• [Short task]: Please give the count of lines holding the string "from" and nothing besides.

[start Entries supplied]

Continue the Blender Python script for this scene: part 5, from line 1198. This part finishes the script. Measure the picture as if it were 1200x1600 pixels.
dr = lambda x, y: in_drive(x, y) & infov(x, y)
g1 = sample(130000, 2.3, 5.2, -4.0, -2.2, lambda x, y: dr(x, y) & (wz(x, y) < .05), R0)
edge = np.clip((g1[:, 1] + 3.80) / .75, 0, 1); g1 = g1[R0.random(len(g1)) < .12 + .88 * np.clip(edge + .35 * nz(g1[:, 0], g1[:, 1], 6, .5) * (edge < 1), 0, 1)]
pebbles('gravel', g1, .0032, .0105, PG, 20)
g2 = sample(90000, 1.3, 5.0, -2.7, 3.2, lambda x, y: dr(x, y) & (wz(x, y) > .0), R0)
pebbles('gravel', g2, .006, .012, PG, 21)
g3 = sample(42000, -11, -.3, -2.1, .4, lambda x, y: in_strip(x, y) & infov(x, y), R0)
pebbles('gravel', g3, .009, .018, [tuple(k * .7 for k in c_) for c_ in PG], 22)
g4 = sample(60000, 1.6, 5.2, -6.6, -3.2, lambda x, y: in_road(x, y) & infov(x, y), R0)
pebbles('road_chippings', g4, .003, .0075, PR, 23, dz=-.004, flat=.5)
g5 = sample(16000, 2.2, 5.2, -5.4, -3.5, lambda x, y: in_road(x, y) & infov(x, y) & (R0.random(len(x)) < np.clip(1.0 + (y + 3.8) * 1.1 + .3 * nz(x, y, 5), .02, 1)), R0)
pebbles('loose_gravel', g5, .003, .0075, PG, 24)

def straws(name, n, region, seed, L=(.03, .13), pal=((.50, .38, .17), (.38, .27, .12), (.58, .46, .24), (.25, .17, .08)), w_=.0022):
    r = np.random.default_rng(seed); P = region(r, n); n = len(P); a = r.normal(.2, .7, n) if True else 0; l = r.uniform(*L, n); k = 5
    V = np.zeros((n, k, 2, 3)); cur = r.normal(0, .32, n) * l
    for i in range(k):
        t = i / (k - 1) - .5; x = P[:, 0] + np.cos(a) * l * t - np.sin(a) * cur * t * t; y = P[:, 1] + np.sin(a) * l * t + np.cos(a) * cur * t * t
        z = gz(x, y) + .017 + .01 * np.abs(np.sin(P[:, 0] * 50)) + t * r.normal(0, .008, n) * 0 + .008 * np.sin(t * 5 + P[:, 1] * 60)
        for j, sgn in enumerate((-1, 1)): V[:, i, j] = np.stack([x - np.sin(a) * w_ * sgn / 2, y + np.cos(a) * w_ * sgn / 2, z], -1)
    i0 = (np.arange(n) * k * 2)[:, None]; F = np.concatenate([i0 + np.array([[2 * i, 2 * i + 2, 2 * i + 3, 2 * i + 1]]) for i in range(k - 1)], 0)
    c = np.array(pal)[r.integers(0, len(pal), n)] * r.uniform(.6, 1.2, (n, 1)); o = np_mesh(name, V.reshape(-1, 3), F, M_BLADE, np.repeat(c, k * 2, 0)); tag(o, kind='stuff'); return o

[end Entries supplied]
[start Entries supplied]

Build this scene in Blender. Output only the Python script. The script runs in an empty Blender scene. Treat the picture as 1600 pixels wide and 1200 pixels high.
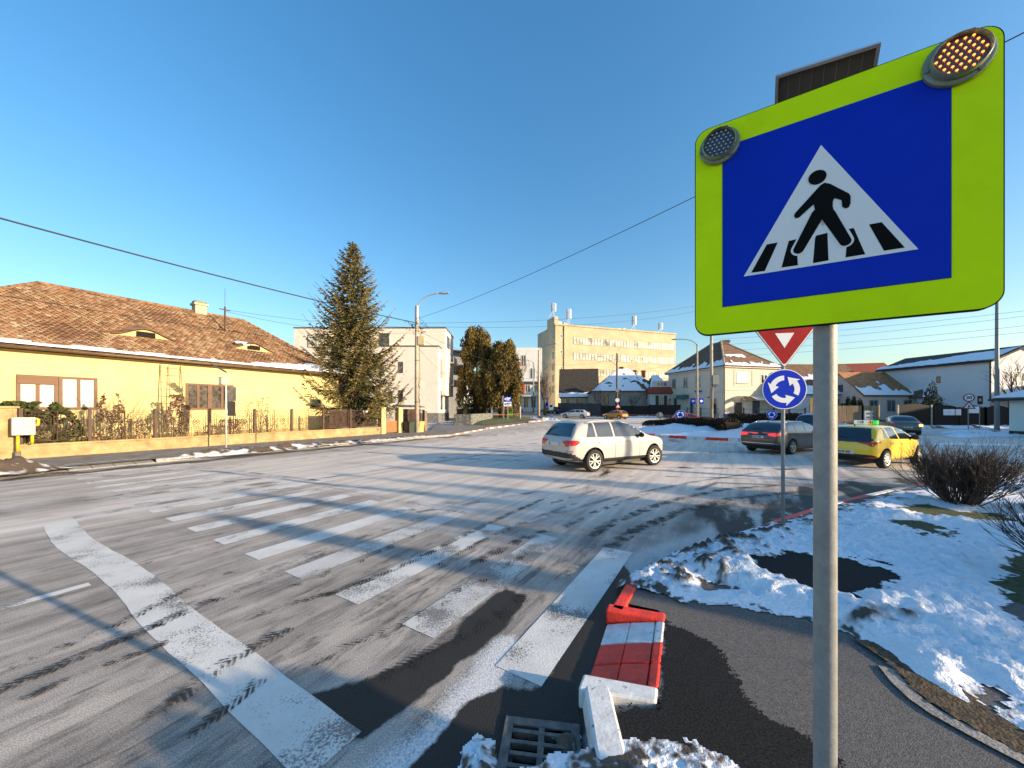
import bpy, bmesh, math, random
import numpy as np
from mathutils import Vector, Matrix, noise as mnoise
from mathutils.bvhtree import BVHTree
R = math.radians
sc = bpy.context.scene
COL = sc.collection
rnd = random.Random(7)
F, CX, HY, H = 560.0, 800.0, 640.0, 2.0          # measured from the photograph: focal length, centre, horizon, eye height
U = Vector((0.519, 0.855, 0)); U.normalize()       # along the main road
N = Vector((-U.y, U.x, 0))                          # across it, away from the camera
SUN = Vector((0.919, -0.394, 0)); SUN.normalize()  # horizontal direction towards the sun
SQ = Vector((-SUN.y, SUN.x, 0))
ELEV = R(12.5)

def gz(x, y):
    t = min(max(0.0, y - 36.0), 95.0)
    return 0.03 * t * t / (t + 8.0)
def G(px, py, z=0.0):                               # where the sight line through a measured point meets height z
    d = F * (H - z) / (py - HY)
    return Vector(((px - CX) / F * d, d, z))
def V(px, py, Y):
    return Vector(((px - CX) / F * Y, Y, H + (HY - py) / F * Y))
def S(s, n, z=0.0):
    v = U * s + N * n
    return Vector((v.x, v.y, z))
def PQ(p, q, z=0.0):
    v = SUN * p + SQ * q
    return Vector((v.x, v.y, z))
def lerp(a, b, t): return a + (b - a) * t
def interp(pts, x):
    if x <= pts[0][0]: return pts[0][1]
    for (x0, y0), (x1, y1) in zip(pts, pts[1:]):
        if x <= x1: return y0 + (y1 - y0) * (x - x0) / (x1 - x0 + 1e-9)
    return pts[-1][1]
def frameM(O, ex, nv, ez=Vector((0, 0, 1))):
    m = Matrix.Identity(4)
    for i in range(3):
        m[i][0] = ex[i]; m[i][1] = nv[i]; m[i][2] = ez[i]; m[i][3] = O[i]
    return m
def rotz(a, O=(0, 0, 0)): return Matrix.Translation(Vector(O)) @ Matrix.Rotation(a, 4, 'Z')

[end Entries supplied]

• [Task result]: 5